İngiliz The Economist de çark etti

Cumhurbaşkanı Erdoğan ve Türkiye karşıtı yayınlarıyla bilinen The Guardian'ın ardından The Economist de çark etti. İngiliz dergi Türkiye'nin mülteci konusundaki başarısına değinirken bu konunun Erdoğan'ı "vazgeçilmez bir ortak yaptığını" yazdı.

Giriş Tarihi 09 Ekim 2015, 00:00 Güncelleme 09 Ekim 2015, 15:48
İngiliz The Economist de çark etti

İÇİNDEKİLER

İngiltere'de yayımlanan haftalık The Economist dergisi, Erdoğan'ın Brüksel ziyaretini değerlendirdi.
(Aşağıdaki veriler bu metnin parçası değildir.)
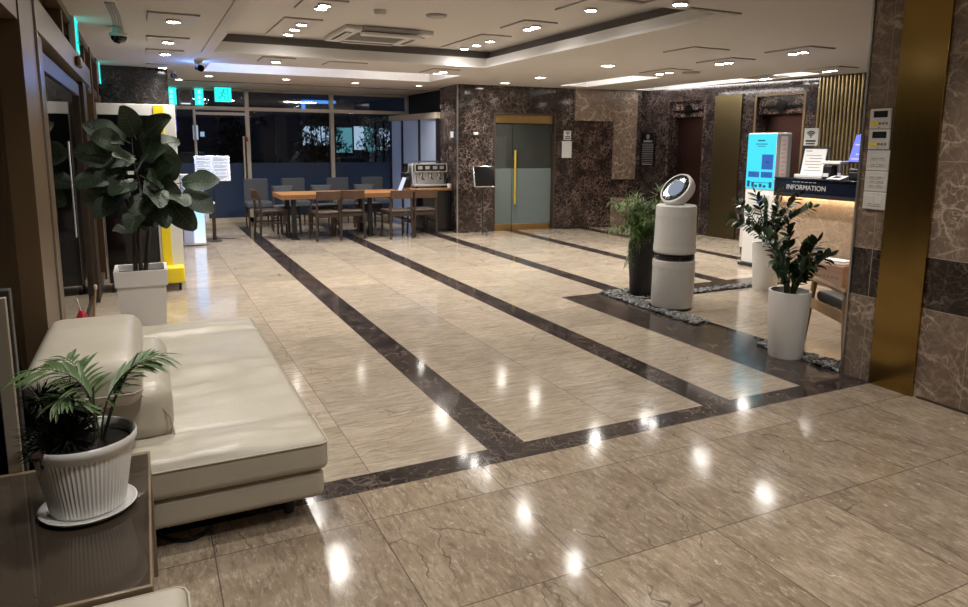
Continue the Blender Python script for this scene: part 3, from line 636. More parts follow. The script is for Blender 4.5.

Dergi, Cumhurbaşkanı Recep Tayyip Erdoğan'ın hafta başındaki Brüksel gezisini değerlendirerek göçmen krizinin Erdoğan'ı AB nezdinde "vazgeçilmez bir ortak yaptığı" analizini yaptı.

"ROLLER DEĞİŞTİ"
Recep Tayyip Erdoğanın gezisine geniş yer veren dergi, Erdoğanın gezisinde ana gündemin Türkiye'nin AB adaylığı olmadığını, Türk bakanların AB'nin Türkiye'ye, Türkiye'nin AB'ye olduğundan daha fazla ihtiyacı olduğunu söylediğini ve artık rollerin değiştiğini yazdı.

"AVRUPA'NIN MÜLTECİ BECERİKSİZLİĞİ"
AK Parti'nin 1 Kasım'daki seçimde, mecliste çoğunluğu sağlamak için mücadele ettiğini vurgulayan Economist, Türk liderlerin uzun yıllardır Avrupayı rica eden taraf olarak ziyaret ettiklerini ve insan hakları konusunda olumsuz bir tutumla karşılaştıklarını ancak bugün Avrupa'nın mülteci krizini beceriksizce yönetmesi nedeniyle Erdoğan'ın fazlasıyla öne çıktığını vurguladı.

ERDOĞAN'IN GÖRÜŞMELERİYLE AB MÜZAKERELERİ BAŞARIYA ULAŞABİLİR"
Erdoğan'ın Brükselde AB'den Türk vatandaşları için vize muafiyetinin yanı sıra ekonomik yardım ve enerji alanında işbirliği de istediğini belirten dergi, AB liderleri ve Erdoğan'ın bu görüşmelerin ardından, Türkiye'nin üyelik müzakerelerinde son on yılda başarılandan daha fazlasını elde edebileceklerinin mümkün olduğu yorumunu yaptı.

Anlaşmanın koşullarının mültecilerin yerleştirilmelerine yönelik kapsamlı bir anlaşma ile Türkiye'nin sınırlarını daha sıkı kontrol etmesi karşılığında Avrupa'dan maddi destek alması olabileceğini olduğunu vurgulayan dergi, ancak bu durumun AB'nin Türkiye'ye NATO gibi yaklaşması riskini taşıdığı bunun da ortak çıkarlara dayalı stratejik bir müttefik ilişkisi anlamına geldiğini oysa AB'nin, potansiyel bir üyesinin içindeki gelişmelere de uyum sağlamasının önemine dikkat çekti.